Ludi Leiva, working from Stockholm, Sweden offers three mixed-media works which are poetic explorations of ancestral connection and spiritual protection. Dream-like atmospheres and abstract figures become vehicles for preserving heritage and connection across geographical and temporal borders. These mixed media monotypes are visual meditations. Cultural touchstones and memories, such as a Guatemalan childhood bedtime prayer, are transformed with the artist's intuitively expressed marks.
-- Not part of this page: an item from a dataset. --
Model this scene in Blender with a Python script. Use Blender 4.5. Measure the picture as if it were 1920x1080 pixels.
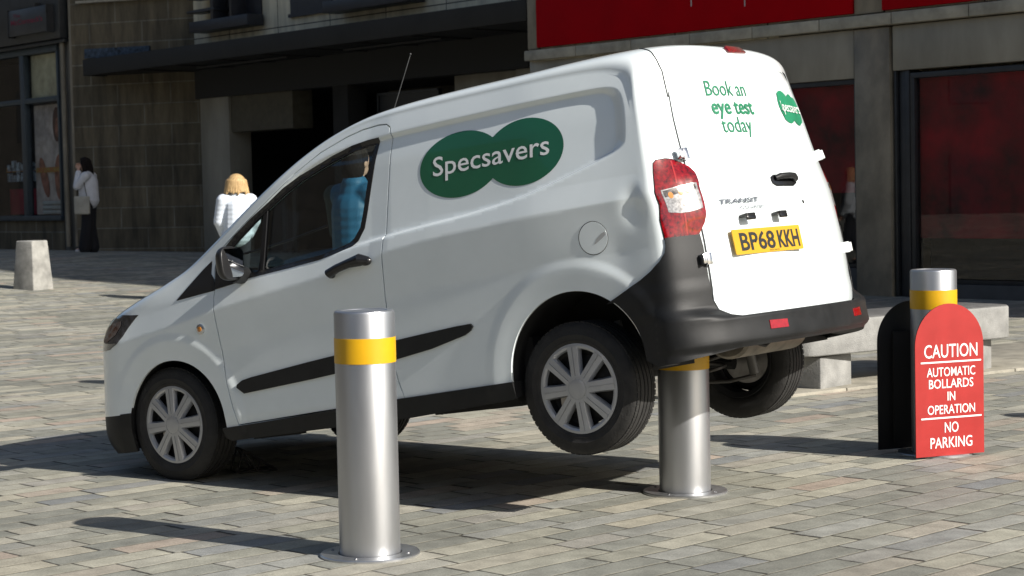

Raquel Mullins works in Tennessee to create autobiographical work that archives the passage of time, documents coming-of-age, and portrays rites of passage and life transitions. Her practice revolves around a searching for moments of wonder by highlighting small and everyday occurrences and phenomena. She utilizes a house as a structure and symbol for the body, to portray both mothering and being mothered.
Wendy Murray is a visual artist who works in Los Angeles and Sydney, Australia. Murray’s work addresses social and political issues through drawings, collaborative poster making and public art works. Her piece in this exhibition, created with Anna Madeleine Raupach was designed, printed and disseminated on the streets of Los Angeles in one day. That's how Murray likes to work - with speed. She comments "No time to second-guess, just getting the message out there as fast as possible". Armed with only paper stencils, a screen, ink, and a squeegee, her printing process/workshop is analog and mobile.